The witness told the court that due to the huge investment, the Cooperative had insisted that it was not going to be paying money directly to the company.

Oyeneyin said: “We appointed a trustee, FBN Quest Trustees, brought into the agreement, and our part of the agreement was to ensure that the funds were disbursed on time so that they can meet with the purported planting as they presented it to us so that they will be able to meet with the returns the following year”.

The witness posited that as difficult as it was to put the funds together, “we did, because we would rather not default on our side of the obligation”.

According Oyeneyin, “Following the investment, Between December 2020 and January 2021, we started to see online news, circulating that Green Eagles Limited’s directors who are the first and second defendants, were accused of defrauding countless retail investors, who had put in small money into their agro-wealth plan, and this caught the team’s attention”.

He told the court that he immediately called Taiwo, the CEO, who simply brushed it off that there was nothing like that, that only one person had an issue and that they were trying to sort it out in Port Harcourt.

The development, according to Oyeneyin, was just two months after the final disbursement, and “so we became uneasy immediately, and from that point, we started our investigation”.

“We spent January, and February rechecking everything about this company, and by the end of February, towards March we expected the first tranche of our investment paid in September, was due to us, and then we pay out to members.

“I made a surprise visit to their office in Maryland (Ikeja) where I met Adebola, to enquire about the first returns as agreed.

“It was at this point that it dawned on us that everything that we had been hearing about the company until that time, was about to be true because Adebola immediately said she was having high blood pressure and not feeling well, and that they wanted to defer for another three months to end of June”, he maintained.

The witness further informed the court that it was realized later that whenever the money was paid by FBN Quest Trustees to the vendors running into millions of naira for orders, the defendants would “go behind to collect the money from the vendors and cancel the orders.

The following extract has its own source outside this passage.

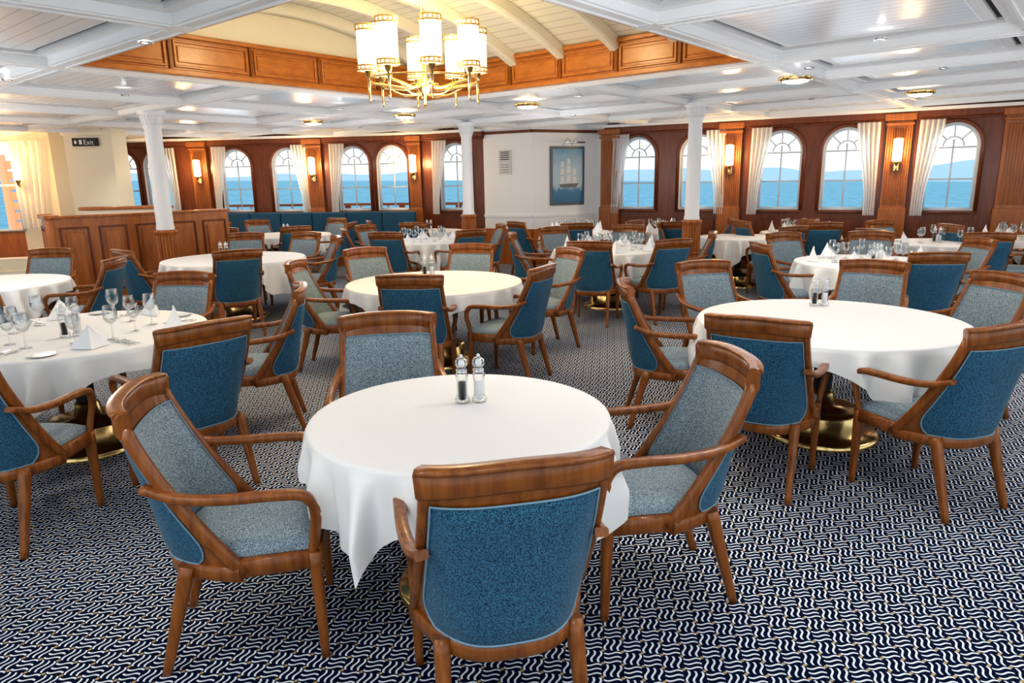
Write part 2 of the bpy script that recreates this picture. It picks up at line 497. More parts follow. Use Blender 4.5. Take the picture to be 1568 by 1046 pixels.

“So, N950 million was diverted to something else that we don’t know.”

He added that it was later discovered that all the farms that they laid claim to in Kebbi, Adamawa, which the Cooperative team had also inspected, “didn’t belong to them”.

Oyeneyin maintained: “They had organized with locals in those places to showcase the farms as being their own, using the means to convince our team that they were legitimate enterprise.

The witness insisted that Green Eagles Limited defaulted in paying returns and issued cheques for payments that were never honoured.

Oyeneyin postulated: “Between that period and now, not one Naira has come back to our Cooperative out of the total sum that was given to them.

“There was nothing we didn’t do to try and check if there was any element of genuineness in this entity called Green Eagles or Taiwo or Adebola.

“This was premeditated, and they set out to receive money from innocent individuals, retail and corporate like us, with no intension at all to doing business”.

He further told the court that following the development, the Cooperative wrote a petition to the EFCC.

At this point, the prosecution applied to tender the said petition along with its attached documents, having been identified by the witness.

There was no objection from the defence counsel, Mr. O. Ajanaku.

Thereafter, the petition and the attached documents were admitted in evidence as Exhibit P1, P1a, and P1b.

The prosecution also tendered in evidence several documents including the agreement between all parties, several Performa invoices exchanged in the course of the transactions, and minutes of a meeting held with Green Eagles Limited on June 28, 2021.

The case was adjourned till December 13 and 14, 2023 for continuation of trial.